What Good Are Human Rights if We Don’t Know About Them?

15663Today we have a guest post from Monisha Bajaj, Associate Professor of International and Multicultural Education at the University of San Francisco and editor of Human Rights Education Theory, Research, Praxis. Bringing together the voices of leaders and researchers deeply engaged in understanding the politics and possibilities of human rights education as a field of inquiry, Human Rights Education shapes our understanding of the practices and processes of the discipline and demonstrates the ways in which it has evolved into a meaningful constellation of scholarship, policy, curricular reform, and pedagogy. Here, she talks about the importance of human rights education as we approach International Human Rights Day.

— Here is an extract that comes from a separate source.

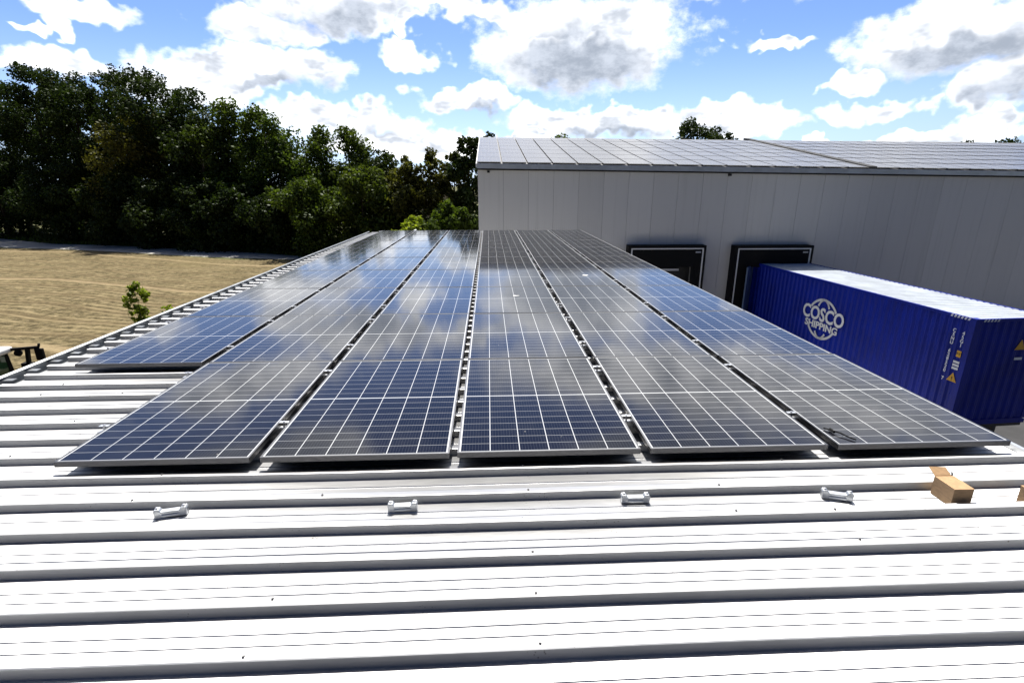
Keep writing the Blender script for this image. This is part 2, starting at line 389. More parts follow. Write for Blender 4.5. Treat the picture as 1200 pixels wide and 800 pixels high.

December 10 marks International Human Rights Day. Some 70 years ago, drafters of the United Nations Universal Declaration of Human Rights were busy haggling over words and concepts of this milestone document and global vision that it holds.  Its 30 articles—adopted in 1948—elaborate a vision of dignity, equality, and justice through the guarantee of civil, political, economic, social and cultural rights. One of the greatest challenges since the adoption of the Declaration has been that the most vulnerable individuals and communities have often lacked knowledge of their rights and the ways to achieve them. The preamble of the Universal Declaration of Human Rights (UDHR) states that, “every individual and every organ of society shall strive by teaching and education to promote respect for these rights and freedoms.” As a result, human rights education that offers accessible, engaged, and transformative learning is the cornerstone of access to and fulfillment of all other human rights.

In the new book Human Rights Education: Theory, Research, Praxis, 20 scholars of human rights education across the globe posit their analyses of what human rights education is, what it does, and the ways in which it is localized in diverse corners of the world from Mexico to Malta, from Kenya to Kurdistan, and from the US to the UK.  The book offers a comprehensive introductory text on human rights education (HRE) that is both global in scope and attentive to the diverse forms of HRE whether implemented through governmental policies and textbook reforms; through the work of intergovernmental organizations (i.e. United Nations agencies like UNESCO and UNICEF); through colleges and universities; through non-governmental organizations (NGOs) engaging in teacher professional development, curriculum design or direct instruction; or through the work of individual educators, schools, and community activists.

Authors explore the promise of human rights education as it frames the diverse work of organizations seeking to empower, for example, dispossessed rural communities in Liberia and Dalit (formerly called “untouchable”) youth in India. Authors also note how human rights discourses can be co-opted in education to dismantle collective action for change and reframe it in terms of neoliberal and individualist notions of rights. The power, promise, and politics of human rights education are explored in varied contexts through this text divided into the sections of “Theory, Research and Praxis” as the title indicates.

Taken together, the 12 chapters and the afterword by human rights education pioneer Nancy Flowers substantively address the questions: What accounts for the emergence and rise of human rights education as a global educational reform? To what extent does transformative and empowering learning occur in HRE programs and initiatives? What can we learn from a global glimpse at the diverse ways HRE is conceptualized and practiced?  In what ways does HRE get localized and co-opted by different actors? And, what is the future of HRE?

As we celebrate this International Human Rights Day and the relevance of the Universal Declaration for a new generation, transformative human rights education must become a central component of discussions of educational policy and practice as it offers a necessary precondition for the achievement of all other human rights. As Article 26 of the Universal Declaration of Human Rights states, “Education shall be directed to … the strengthening of respect for human rights and fundamental freedoms. It shall promote understanding, tolerance and friendship among all nations, racial or religious groups.” Our times necessitate a renewed commitment to such an expansive vision of justice, and the role of education in achieving it.